- [Exercise prompt]
Give the count of lines containing the string "Blender", with no other output.

* Start Records for processing *

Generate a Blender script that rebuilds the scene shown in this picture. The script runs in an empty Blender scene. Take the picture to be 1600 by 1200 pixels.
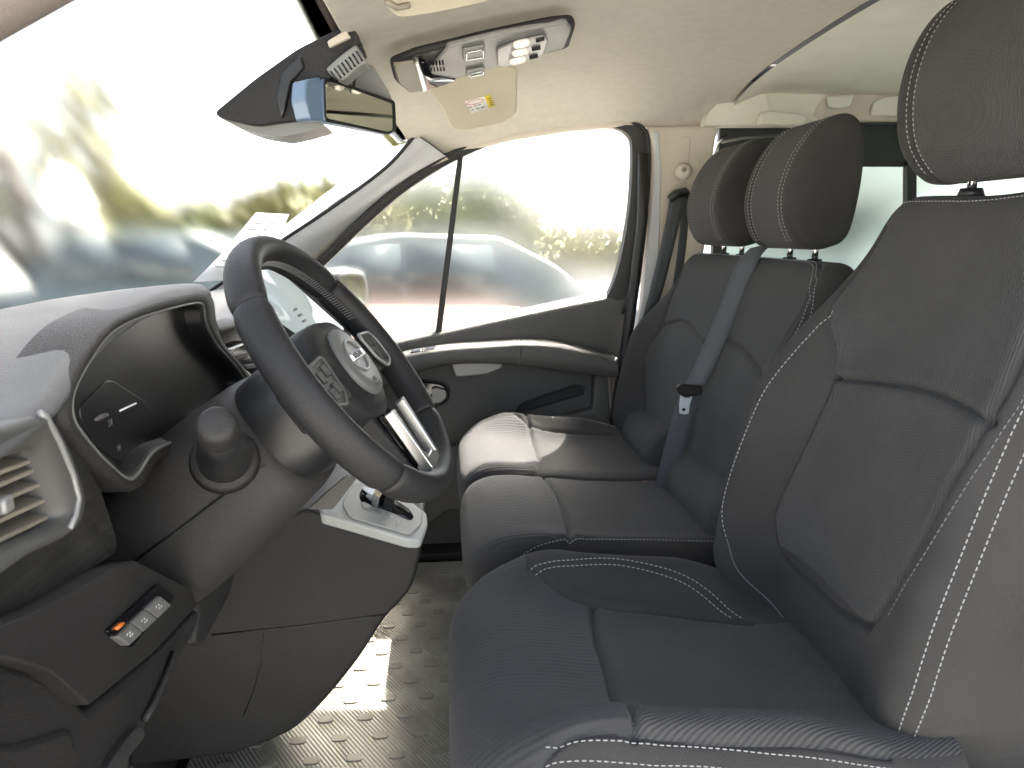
import bpy, bmesh, math, random
import numpy as np
from mathutils import Vector, Matrix
random.seed(7); rng = np.random.default_rng(7)
S = bpy.context.scene
COL = S.collection
# ------------------------------------------------------------------ camera, world, sun, exposure
LENS_PX, PITCH, YAW, EYE = 1100.0, math.radians(-12.0), math.radians(5.5), 0.98
fwd = Vector((math.sin(YAW)*math.cos(PITCH), math.cos(YAW)*math.cos(PITCH), math.sin(PITCH)))
rgt = Vector((math.cos(YAW), -math.sin(YAW), 0)); upv = rgt.cross(fwd)
EYEP = Vector((0, 0, EYE))
cd = bpy.data.cameras.new('camera'); cam = bpy.data.objects.new('camera', cd); COL.objects.link(cam)
cd.sensor_width = 36; cd.lens = 36*LENS_PX/1600; cd.clip_start = 0.02; cd.clip_end = 500
cam.matrix_world = Matrix.Translation(EYEP) @ Matrix((rgt, upv, -fwd)).transposed().to_4x4()
cd.dof.use_dof = True; cd.dof.focus_distance = 1.05; cd.dof.aperture_fstop = 11.0
S.camera = cam
SUNV = Vector((0.43, 0.60, 1.0)).normalized()
w = bpy.data.worlds.new('World'); S.world = w; w.use_nodes = True
nt = w.node_tree; sky = nt.nodes.new('ShaderNodeTexSky'); sky.sky_type = 'NISHITA'; sky.sun_disc = False
sky.sun_elevation = math.asin(SUNV.z); sky.sun_rotation = math.atan2(SUNV.x, SUNV.y)
sky.dust_density = 3.0; sky.air_density = 1.0; sky.ozone_density = 1.0
bg = nt.nodes['Background']; hsv = nt.nodes.new('ShaderNodeHueSaturation'); hsv.inputs['Saturation'].default_value = 0.42; nt.links.new(sky.outputs[0], hsv.inputs['Color']); nt.links.new(hsv.outputs[0], bg.inputs[0]); bg.inputs[1].default_value = 0.05
sd = bpy.data.lights.new('sun', 'SUN'); sd.energy = 5.0; sd.angle = math.radians(0.5); sd.color = (1.0, 0.94, 0.84)
sun = bpy.data.objects.new('sun', sd); COL.objects.link(sun); sun.rotation_euler = SUNV.to_track_quat('Z', 'Y').to_euler()
sun.location = (3, 4, 8)
S.view_settings.view_transform = 'Standard'; S.view_settings.look = 'None'
S.view_settings.exposure = 4.08; S.view_settings.gamma = 1.0
S.render.engine = 'CYCLES'; S.cycles.use_denoising = True; S.cycles.max_bounces = 10; S.cycles.diffuse_bounces = 5
S.cycles.transparent_max_bounces = 12; S.cycles.sample_clamp_indirect = 6.0
# ------------------------------------------------------------------ sight lines: a place in the cab from where it shows and one known coordinate
def ray(x, y): return rgt*((x-800)/LENS_PX) + upv*(-(y-600)/LENS_PX) + fwd
def Py(x, y, Y): d = ray(x, y); return EYEP + d*(Y/d.y)
def Px(x, y, X): d = ray(x, y); return EYEP + d*(X/d.x)
def Pz(x, y, Z): d = ray(x, y); return EYEP + d*((Z-EYE)/d.z)
def Ppl(x, y, P0, N):
    d = ray(x, y); return EYEP + d*((Vector(P0)-EYEP).dot(N)/d.dot(N))
# ------------------------------------------------------------------ materials
MATS = {}
def mat(name, col, rough=0.5, metal=0.0, spec=0.5, bump=None, var=0.0, sheen=0.0, emit=None, coat=0.0, varscale=12.0, speck=None):
    """bump: list of (kind, scale, strength, axis) ; kind noise / wave / weave / voronoi"""
    m = bpy.data.materials.new(name); m.use_nodes = True; MATS[name] = m
    n = m.node_tree.nodes; l = m.node_tree.links; b = n['Principled BSDF']
    b.inputs['Base Color'].default_value = (*col, 1); b.inputs['Roughness'].default_value = rough
    b.inputs['Metallic'].default_value = metal; b.inputs['Specular IOR Level'].default_value = spec
    if sheen: b.inputs['Sheen Weight'].default_value = sheen; b.inputs['Sheen Roughness'].default_value = 0.5
    if coat: b.inputs['Coat Weight'].default_value = coat; b.inputs['Coat Roughness'].default_value = 0.08
    if emit: b.inputs['Emission Color'].default_value = (*emit[:3], 1); b.inputs['Emission Strength'].default_value = emit[3]
    tc = n.new('ShaderNodeTexCoord')
    if var:
        nz = n.new('ShaderNodeTexNoise'); nz.inputs['Scale'].default_value = varscale; nz.inputs['Detail'].default_value = 5
        l.new(tc.outputs['Object'], nz.inputs['Vector'])
        mr = n.new('ShaderNodeMapRange'); mr.inputs[1].default_value = 0.3; mr.inputs[2].default_value = 0.7
        mr.inputs[3].default_value = 1-var; mr.inputs[4].default_value = 1+var; l.new(nz.outputs['Fac'], mr.inputs[0])
        mx = n.new('ShaderNodeVectorMath'); mx.operation = 'SCALE'; mx.inputs[0].default_value = col
        l.new(mr.outputs[0], mx.inputs['Scale']); l.new(mx.outputs[0], b.inputs['Base Color'])
        mr2 = n.new('ShaderNodeMapRange'); mr2.inputs[1].default_value = 0.3; mr2.inputs[2].default_value = 0.7
        mr2.inputs[3].default_value = max(0.02, rough-0.08); mr2.inputs[4].default_value = min(1, rough+0.08)
        l.new(nz.outputs['Fac'], mr2.inputs[0]); l.new(mr2.outputs[0], b.inputs['Roughness'])
    if speck:                                     # lint and dust lying on the surface
        sz = n.new('ShaderNodeTexNoise'); sz.inputs['Scale'].default_value = speck[0]; sz.inputs['Detail'].default_value = 2; l.new(tc.outputs['Object'], sz.inputs['Vector'])
        big = n.new('ShaderNodeTexNoise'); big.inputs['Scale'].default_value = speck[0]*.04; big.inputs['Detail'].default_value = 3; l.new(tc.outputs['Object'], big.inputs['Vector'])
        sm = n.new('ShaderNodeMath'); sm.operation = 'MULTIPLY_ADD'; sm.inputs[1].default_value = .35; l.new(big.outputs['Fac'], sm.inputs[0]); l.new(sz.outputs['Fac'], sm.inputs[2])
        sr = n.new('ShaderNodeMapRange'); sr.inputs[1].default_value = speck[1]+.17; sr.inputs[2].default_value = speck[1]+.25; sr.inputs[3].default_value = 0; sr.inputs[4].default_value = speck[2]; l.new(sm.outputs[0], sr.inputs[0])
        mc_ = n.new('ShaderNodeMix'); mc_.data_type = 'RGBA'; l.new(sr.outputs[0], mc_.inputs[0]); mc_.inputs[7].default_value = (.35, .33, .30, 1)
        if var: l.new(mx.outputs[0], mc_.inputs[6])
        else: mc_.inputs[6].default_value = (*col, 1)
        l.new(mc_.outputs[2], b.inputs['Base Color'])
    prev = None
    for kind, sc, st, ax in (bump or []):
        mp = n.new('ShaderNodeMapping'); l.new(tc.outputs['Object'], mp.inputs['Vector'])
        if kind == 'noise':
            t = n.new('ShaderNodeTexNoise'); t.inputs['Scale'].default_value = sc; t.inputs['Detail'].default_value = 3; out = t.outputs['Fac']
            if ax: mp.inputs['Scale'].default_value = ax
        elif kind == 'voronoi':
            t = n.new('ShaderNodeTexVoronoi'); t.inputs['Scale'].default_value = sc; out = t.outputs['Distance']
            if ax: mp.inputs['Scale'].default_value = ax
        else:
            t = n.new('ShaderNodeTexWave'); t.bands_direction = 'X'; t.inputs['Scale'].default_value = sc
            t.inputs['Distortion'].default_value = 0.15 if kind == 'wave' else 1.2; t.inputs['Detail Scale'].default_value = 3; out = t.outputs['Fac']
            mp.inputs['Rotation'].default_value = ax
        l.new(mp.outputs[0], t.inputs['Vector'])
        bp = n.new('ShaderNodeBump'); bp.inputs['Strength'].default_value = st; bp.inputs['Distance'].default_value = 0.002
        l.new(out, bp.inputs['Height'])
        if prev: l.new(prev.outputs[0], bp.inputs['Normal'])
        prev = bp
    if prev: l.new(prev.outputs[0], b.inputs['Normal'])
    return m
def glassmat(name, tint, refl=1.0):
    m = bpy.data.materials.new(name); m.use_nodes = True; MATS[name] = m
    n = m.node_tree.nodes; l = m.node_tree.links; n.remove(n['Principled BSDF'])
    tr = n.new('ShaderNodeBsdfTransparent'); tr.inputs[0].default_value = (*tint, 1)
    gl = n.new('ShaderNodeBsdfGlossy'); gl.inputs['Roughness'].default_value = 0.02
    lw = n.new('ShaderNodeLayerWeight'); lw.inputs[0].default_value = 0.5        # thin pane: Schlick reflection, same from both sides
    pw_ = n.new('ShaderNodeMath'); pw_.operation = 'POWER'; pw_.inputs[1].default_value = 5; l.new(lw.outputs['Facing'], pw_.inputs[0])
    ma = n.new('ShaderNodeMath'); ma.operation = 'MULTIPLY_ADD'; ma.inputs[1].default_value = 0.7; ma.inputs[2].default_value = 0.05; l.new(pw_.outputs[0], ma.inputs[0])
    mx = n.new('ShaderNodeMixShader'); l.new(ma.outputs[0], mx.inputs[0]); l.new(tr.outputs[0], mx.inputs[1]); l.new(gl.outputs[0], mx.inputs[2])
    l.new(mx.outputs[0], n['Material Output'].inputs[0]); return m
Z90 = (0, 0, math.pi/2)
mat('fabric_rib', (.044, .0442, .046), .9, spec=.25, bump=[('wave', 40, .42, Z90), ('noise', 900, .6, None)], sheen=.07, var=.20, varscale=6, speck=(420, .68, .07))
mat('fabric_fine', (.049, .0487, .0497), .9, spec=.25, bump=[('wave', 95, .75, (0, 0, 1.2)), ('noise', 1100, .6, None)], sheen=.07, var=.18, varscale=7, speck=(420, .68, .07))
mat('fabric_plain', (.036, .0353, .0353), .92, spec=.15, bump=[('noise', 1400, .3, None), ('voronoi', 700, .2, None)], sheen=.05, var=.18, varscale=8, speck=(420, .69, .06))
mat('fabric_dark', (.030, .030, .032), .85, bump=[('noise', 900, .3, None)], var=.1)
mat('stitch', (.27, .27, .275), .8)
mat('piping', (.10, .10, .105), .7)
mat('leather', (.018, .018, .019), .50, spec=.22, bump=[('voronoi', 420, .12, None), ('noise', 200, .08, None)], var=.08, varscale=20)
mat('plastic', (.019, .0182, .018), .55, spec=.3, bump=[('voronoi', 700, .3, None)], var=.18, varscale=5, speck=(300, .69, .07))
mat('plastic_soft', (.030, .029, .0285), .58, spec=.28, bump=[('voronoi', 700, .3, None)], var=.15, varscale=5, speck=(300, .70, .06))
mat('dash_pad', (.066, .067, .069), .6, bump=[('voronoi', 700, .25, None)], var=.08, varscale=6, speck=(260, .68, .08))
mat('plastic_black', (.012, .012, .013), .4, bump=[('voronoi', 900, .08, None)], var=.1)
mat('gloss_black', (.006, .006, .008), .08)
mat('pillar_brown', (.13, .11, .095), .7, bump=[('voronoi', 600, .15, None)])
mat('inset_grey', (.33, .33, .315), .42, var=.03)
mat('badge_grey', (.11, .11, .106), .5, var=.04)
mat('satin_grey', (.22, .22, .215), .38, metal=.25, var=.05)
mat('plate_grey', (.38, .39, .375), .40, metal=.0, var=.03)
mat('silver', (.50, .50, .49), .32, metal=.9, var=.04)
mat('chrome', (.62, .62, .62), .14, metal=1.0)
mat('brushed_trim', (.020, .0195, .018), .45, bump=[('noise', 160, 1.0, (1, .05, 1)), ('noise', 60, .6, (1, .04, 1))], var=.25, varscale=30)
mat('vent_grey', (.060, .059, .056), .45, bump=[('voronoi', 800, .1, None)], var=.05)
mat('headliner', (.53, .50, .43), .95, bump=[('noise', 700, .5, None), ('noise', 90, .15, None)], var=.05, varscale=40)
mat('liner_rear', (.66, .64, .55), .9, bump=[('noise', 600, .25, None)], var=.04)
mat('pillar_trim', (.52, .465, .39), .7, bump=[('voronoi', 600, .15, None)], var=.04)
mat('pillar_blue', (.50, .51, .52), .5, bump=[('voronoi', 600, .1, None)], var=.04)
mat('visor', (.54, .49, .38), .8, bump=[('noise', 500, .25, None)], var=.04)
mat('console_grey', (.19, .195, .185), .45, bump=[('voronoi', 800, .08, None)], var=.04)
mat('console_tan', (.20, .18, .14), .5, var=.04)
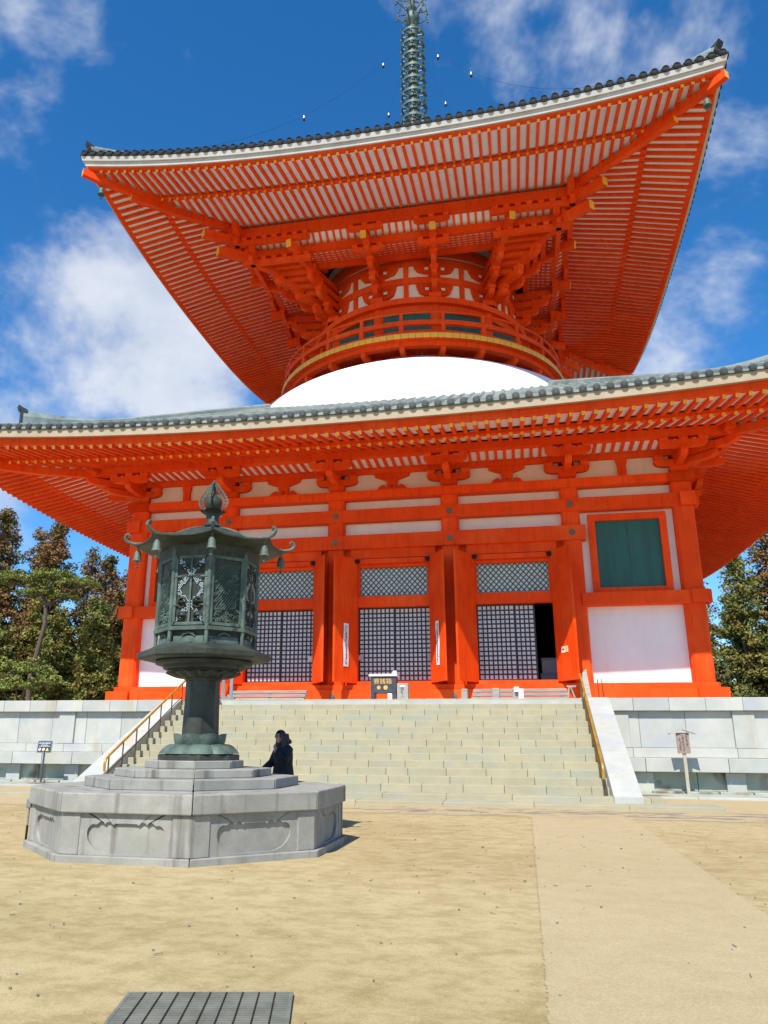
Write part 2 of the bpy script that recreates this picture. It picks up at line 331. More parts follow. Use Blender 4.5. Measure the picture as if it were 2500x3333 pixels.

* End Records for processing *

- [Answer for the task]
2